A certains accusés, le juge leur reproche leur curiosité au moment des faits. Mais, pour eux, ils étaient sur place au hasard et qu’ils ont filmé la foule par « curiosité ».  

C’est le cas de R.M qui était présent lors d’une interview réalisée par un média avec Djamel Bensmail bien avant sa mort. C’est parce qu’il apparaissait derrière le défunt lors de l’entretien avec ce média qu’il a été arrêté. « J’étais de passage et je suis tombé au hasard sur le média entrain d’interviewer Djamel Bensmail. Je me suis alors arrêté pour voir ».

Présumés impliqués dans l’affaire, certains accusés ont assuré qu’ils étaient présents pour calmer la foule et pour sauver le jeune homme lynché jusqu’à la mort.  A.R.S raconte ainsi au juge que lorsque la police l’a vu calmer la foule à l’extérieur, elle lui a demandé de rentrer à l’intérieur du commissariat pour l’aider pour calmer la foule qui s’y trouvait.

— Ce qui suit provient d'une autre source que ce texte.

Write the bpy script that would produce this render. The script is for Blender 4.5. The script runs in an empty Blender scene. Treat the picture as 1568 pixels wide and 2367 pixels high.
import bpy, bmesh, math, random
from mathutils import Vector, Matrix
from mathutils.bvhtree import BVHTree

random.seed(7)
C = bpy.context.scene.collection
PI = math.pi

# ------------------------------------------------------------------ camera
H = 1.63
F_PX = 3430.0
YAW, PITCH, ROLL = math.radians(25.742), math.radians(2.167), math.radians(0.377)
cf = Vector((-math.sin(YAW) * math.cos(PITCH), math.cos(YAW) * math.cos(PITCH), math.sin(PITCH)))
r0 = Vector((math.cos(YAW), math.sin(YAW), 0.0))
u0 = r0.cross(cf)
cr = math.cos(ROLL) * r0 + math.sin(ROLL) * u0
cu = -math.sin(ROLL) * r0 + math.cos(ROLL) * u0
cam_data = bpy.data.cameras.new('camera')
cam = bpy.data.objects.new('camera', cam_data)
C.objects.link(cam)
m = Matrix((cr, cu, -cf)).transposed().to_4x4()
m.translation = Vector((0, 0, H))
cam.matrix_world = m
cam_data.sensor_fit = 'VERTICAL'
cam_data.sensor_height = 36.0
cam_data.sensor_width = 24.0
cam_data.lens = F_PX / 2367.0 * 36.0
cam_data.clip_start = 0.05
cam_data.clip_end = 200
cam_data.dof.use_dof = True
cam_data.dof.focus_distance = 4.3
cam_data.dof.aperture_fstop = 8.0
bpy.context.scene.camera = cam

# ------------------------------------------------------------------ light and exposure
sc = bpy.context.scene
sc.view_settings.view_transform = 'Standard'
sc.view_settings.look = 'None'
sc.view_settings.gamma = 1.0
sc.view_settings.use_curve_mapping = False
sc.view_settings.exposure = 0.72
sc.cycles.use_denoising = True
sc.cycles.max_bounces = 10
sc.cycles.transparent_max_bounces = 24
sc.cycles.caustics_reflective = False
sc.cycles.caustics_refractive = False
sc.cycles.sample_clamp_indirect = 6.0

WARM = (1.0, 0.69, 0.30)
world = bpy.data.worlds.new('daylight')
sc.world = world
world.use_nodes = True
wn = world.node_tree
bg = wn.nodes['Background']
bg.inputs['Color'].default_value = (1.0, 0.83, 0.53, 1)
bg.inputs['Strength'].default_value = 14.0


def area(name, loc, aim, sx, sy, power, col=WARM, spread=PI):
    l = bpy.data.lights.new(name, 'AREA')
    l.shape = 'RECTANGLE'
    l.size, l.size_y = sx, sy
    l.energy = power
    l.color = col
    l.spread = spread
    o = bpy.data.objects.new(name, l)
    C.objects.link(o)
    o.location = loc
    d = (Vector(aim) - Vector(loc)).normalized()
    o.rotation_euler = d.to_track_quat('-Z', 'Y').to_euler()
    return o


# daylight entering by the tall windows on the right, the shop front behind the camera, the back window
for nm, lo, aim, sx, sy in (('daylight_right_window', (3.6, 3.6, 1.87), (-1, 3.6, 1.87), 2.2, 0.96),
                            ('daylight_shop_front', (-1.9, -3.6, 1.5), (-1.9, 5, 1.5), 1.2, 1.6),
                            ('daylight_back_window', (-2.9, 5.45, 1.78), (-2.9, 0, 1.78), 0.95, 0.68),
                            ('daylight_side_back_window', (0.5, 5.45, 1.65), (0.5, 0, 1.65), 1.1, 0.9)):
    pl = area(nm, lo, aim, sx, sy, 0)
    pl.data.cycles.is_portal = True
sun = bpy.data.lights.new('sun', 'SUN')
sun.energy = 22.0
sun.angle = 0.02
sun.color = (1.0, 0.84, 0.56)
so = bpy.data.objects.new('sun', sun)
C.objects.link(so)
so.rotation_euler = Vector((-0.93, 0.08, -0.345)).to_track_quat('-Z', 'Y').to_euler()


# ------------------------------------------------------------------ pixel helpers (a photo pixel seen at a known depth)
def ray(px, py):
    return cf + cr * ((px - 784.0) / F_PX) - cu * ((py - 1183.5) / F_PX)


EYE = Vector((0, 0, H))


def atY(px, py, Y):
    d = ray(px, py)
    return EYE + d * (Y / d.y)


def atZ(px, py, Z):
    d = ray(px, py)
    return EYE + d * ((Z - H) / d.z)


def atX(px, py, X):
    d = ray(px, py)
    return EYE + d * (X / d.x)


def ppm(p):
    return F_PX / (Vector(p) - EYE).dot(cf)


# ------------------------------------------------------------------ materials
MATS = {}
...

 « A l’extérieur, j’avais réussi à calmer 80% de la foule, mais à l’intérieur du commissariat ce n’était pas la même ambiance. La foule ne m’écoutait pas. J’avais tout essayé, mais je n’ai rien pu changer ». « J’étais le dernier à avoir parlé à Djamel Bensmail et j’étais accompagné du policier qui m’avait sollicité », narre A.R.S.

« J’ai demandé à Djamel Bensmail comment je pourrais l’aider pensant qu’il était venu peut-être chez quelqu’un du village et qu’il va être ainsi sauvé.  Mais affaibli et ensanglanté, il me dit : « tu es seul mon frère, tu ne pourras pas m’aider » », raconte encore A.R.S en insistant d’avoir « fait plus que son possible pour éviter le meurtre ».

Un autre présumé a été interrogé sur son appartenance au MAK. L.M, ancien membre de cette organisation, soutient, avant de répondre aux questions du juge, qu’il a été « torturé par les services de sécurité ». « J’étais torturé avec de l’électricité et avec de l’eau et du savon. J’ai même subi une tentative de viol ».

Quant à sa relation avec le MAK, il assure qu’il était un simple militant de base jusqu’à 2020, mais qu’il était convaincu « de l’idée de l’autodétermination » car pour lui, « rien ne marche dans le pays ». « J’étais très loin de la scène du crime. J’aidais les habitants de Ikhlidjen à enterrer leur morts victimes d’incendies », affirme-t-il.

Les auditions se poursuivront ce jeudi avec une autre trentaine d’accusés qui seront appelés à la barre.